MIPS32® Architecture

The MIPS32® Architecture sets a new performance standard for 32-bit embedded processors. It is the foundation of MIPS Technologies' roadmap for next generation high-performance MIPS-Based™ processors, SoCs and provides upward compatibility to the MIPS64® 64-bit architecture. The MIPS architecture is the leading embedded architecture because of its robust instruction set, scalability from 32-bits to 64-bits, broad-spectrum of software development tools and widespread support from numerous MIPS Technologies licensees. The MIPS32 architecture is a superset of the previous MIPS I™ and MIPS II™ Instruction Set Architectures (ISA) and incorporates powerful new instructions, specifically for embedded applications, as well as proven memory management and privileged mode control mechanisms previously found only in 64-bit R4000™ and R5000® MIPS® processors. By incorporating powerful new features, standardizing privileged mode instructions, and supporting past ISAs, the MIPS32 architecture provides a solid high-performance foundation for all future 32-bit MIPS-Based development.

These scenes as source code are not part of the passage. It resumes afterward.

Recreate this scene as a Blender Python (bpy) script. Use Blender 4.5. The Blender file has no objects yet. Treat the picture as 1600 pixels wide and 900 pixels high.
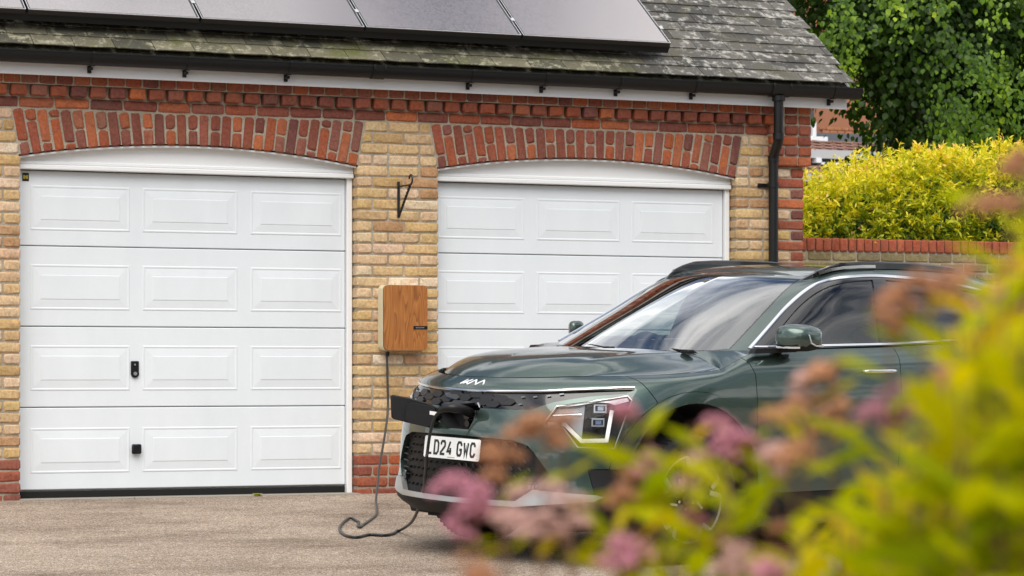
import bpy, bmesh, math, random
import numpy as np
from mathutils import Vector, Matrix
from mathutils.bvhtree import BVHTree
from mathutils.interpolate import poly_3d_calc
R = math.radians
rnd = random.Random(7)
scene = bpy.context.scene
COL = scene.collection

# ------------------------------------------------------------------ camera
FPX = 4444.0
TH = math.atan(FPX / 9900.0)
CAM = Vector((-7.0537, -17.5976, 0.833))
cam_data = bpy.data.cameras.new('camera')
cam = bpy.data.objects.new('camera', cam_data)
COL.objects.link(cam)
cam.location = CAM
cam.rotation_euler = (R(90), 0, -TH)
cam_data.sensor_width = 36.0
cam_data.lens = FPX / 1600 * 36
cam_data.shift_y = 125 / 1600
cam_data.clip_start = 0.05
cam_data.clip_end = 2000
cam_data.dof.use_dof = True
cam_data.dof.focus_distance = 15.3
cam_data.dof.aperture_fstop = 9.5
scene.camera = cam

# ------------------------------------------------------------------ sky and sun
SUN_EL, SUN_AZ = 52, 205      # azimuth of the sun seen from the scene: behind the camera, to the left
world = bpy.data.worlds.new('World')
scene.world = world
world.use_nodes = True
wn = world.node_tree.nodes; wl = world.node_tree.links
wn.clear()
wout = wn.new('ShaderNodeOutputWorld'); wbg = wn.new('ShaderNodeBackground')
sky = wn.new('ShaderNodeTexSky'); sky.sky_type = 'NISHITA'; sky.sun_disc = False
sky.sun_elevation = R(SUN_EL); sky.sun_rotation = R(SUN_AZ); sky.dust_density = 1.5
tc = wn.new('ShaderNodeTexCoord'); sep = wn.new('ShaderNodeSeparateXYZ')
wl.new(tc.outputs['Generated'], sep.inputs[0])
zc = wn.new('ShaderNodeMath'); zc.operation = 'MAXIMUM'; zc.inputs[1].default_value = 0.0
wl.new(sep.outputs['Z'], zc.inputs[0])
za = wn.new('ShaderNodeMath'); za.operation = 'ADD'; za.inputs[1].default_value = 0.22
wl.new(zc.outputs[0], za.inputs[0])
dx = wn.new('ShaderNodeMath'); dx.operation = 'DIVIDE'; dy = wn.new('ShaderNodeMath'); dy.operation = 'DIVIDE'
wl.new(sep.outputs['X'], dx.inputs[0]); wl.new(za.outputs[0], dx.inputs[1])
wl.new(sep.outputs['Y'], dy.inputs[0]); wl.new(za.outputs[0], dy.inputs[1])
cmb = wn.new('ShaderNodeCombineXYZ')
wl.new(dx.outputs[0], cmb.inputs['X']); wl.new(dy.outputs[0], cmb.inputs['Y'])
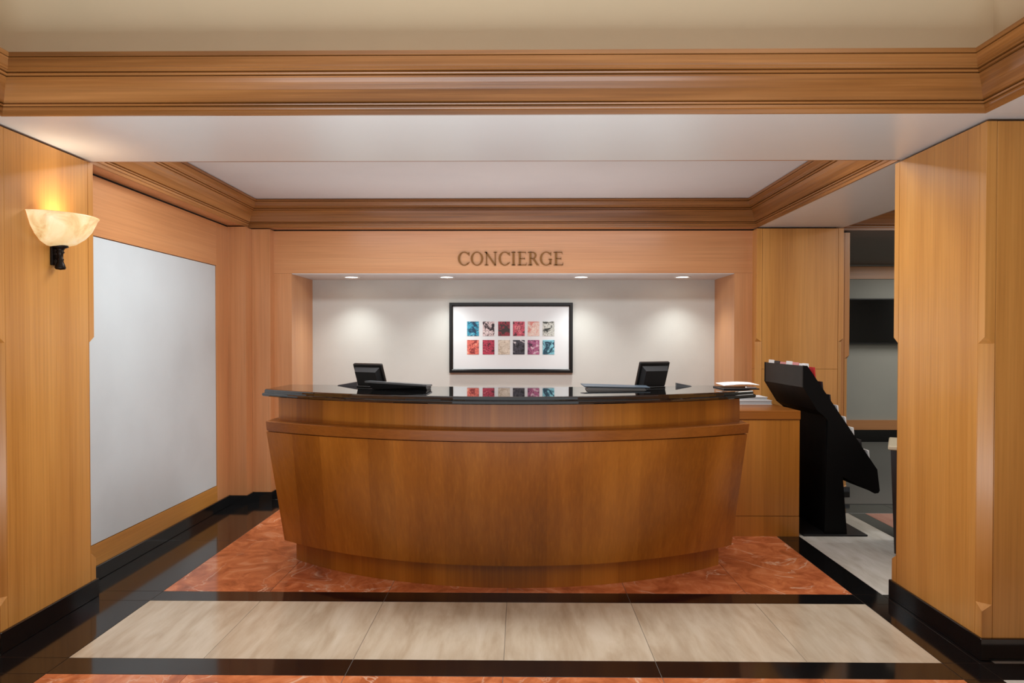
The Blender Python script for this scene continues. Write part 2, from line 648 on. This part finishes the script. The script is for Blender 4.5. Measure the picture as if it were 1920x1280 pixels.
def cornice(p0, p1, n, m0, m1, mat, label=None, sc=1.0):
    """run from p0 to p1 (xy), n = unit direction of projection, m0/m1 = mitre: slide of the end per unit projection"""
    d = Vector((p1[0] - p0[0], p1[1] - p0[1])).normalized()
    bm = B()
    r0 = [(p0[0] + n[0] * a + d.x * a * m0, p0[1] + n[1] * a + d.y * a * m0, ZS + z * sc) for a, z in CP]
    r1 = [(p1[0] + n[0] * a - d.x * a * m1, p1[1] + n[1] * a - d.y * a * m1, ZS + z * sc) for a, z in CP]
    loft(bm, [r0, r1])
    return struct(link('cornice', bm, mat), label)


E_ = .0005
cornice((TL, YT), (TR, YT), (0, -1), 1, 1, 'cornice_wood_x', 'broad moulded wooden cornice across the front beam')
cornice((TL, YT), (TL, -3), (1, 0), 1, 0, 'cornice_wood_y')
cornice((TR, YT), (TR, -3), (-1, 0), 1, 0, 'cornice_wood_y')
cornice((IL, YC), (IR, YC), (0, -1), 1, 1, 'cornice_wood_x', 'moulded wooden cornice above the lettered header')
cornice((IL, YBK), (IL, YC), (1, 0), 1, 1, 'cornice_wood_y')
cornice((IR, YBK), (IR, YC), (-1, 0), 1, 1, 'cornice_wood_y')
cornice((IL, YBK), (IR, YBK), (0, 1), 1, 1, 'cornice_wood_x')
cornice((2.68, 5.96), (5.8, 5.96), (0, -1), 1, 0, 'cornice_wood_x')
cornice((2.68, 3.2), (2.68, 5.96), (1, 0), 0, 1, 'cornice_wood_y')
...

The MIPS32 architecture is based on a fixed-length, regularly encoded instruction set and uses a load/store data model. The architecture is streamlined to support optimized execution of high-level languages. Arithmetic and logic operations use a three-operand format, allowing compilers to optimize complex expressions formulation. Availability of 32 general-purpose registers enables compilers to further optimize code generation for performance by keeping frequently accessed data in registers.

The MIPS32 architecture derives the privileged mode exception handling and memory management functions from the popular R4000 and R5000 class 64-bit processors. A set of registers reflects the configuration of the caches, MMU, TLB, and other privileged features implemented in each core. By standardizing privileged mode and memory management and providing the information through the configuration registers, the MIPS32 architecture enables real-time operating systems, other development tools, and application code to be implemented once and reused with various members of both the MIPS32 and the MIPS64 processor families.

Flexibility of its high-performance caches and memory management schemes continues to be a strength of the MIPS architecture. The MIPS32 architecture extends this advantage with well-defined cache control options. The size of the instruction and data caches can range from 256 bytes to 4Mbytes. The data cache can employ either a write-back or write-through policy. A no-cache option can also be specified. The memory management mechanism can employ either a TLB or a Block Address Translation (BAT) policy. With a TLB, the MIPS32 architecture meets Windows CE and Linux memory management requirements.

The increasing computation needs of the embedded market are met by the addition of intensive data processing, data streaming, and predicated operations. Conditional data move and data cache prefetch instructions were introduced, allowing for improved data throughput in communication and multimedia applications. Fixed-point DSP-type instructions further enhance multimedia processing. These new instructions, that include Multiply, Multiply and Add, Multiply and Subtract, and "count leading 0s/1s," provide greater performance in processing data streams such as audio, video, and multimedia without adding additional DSP hardware to the system.Powerful floating-point instructions speed the tasks of processing some DSP algorithms and calculating graphics operations in real-time. Floating-point operations can optionally be emulated in software. Finally, to ease the task of system integration, the MIPS32 standard defines the optional use of EJTAG (Extended JTAG) as a non-intrusive, on-chip, real-time debug system.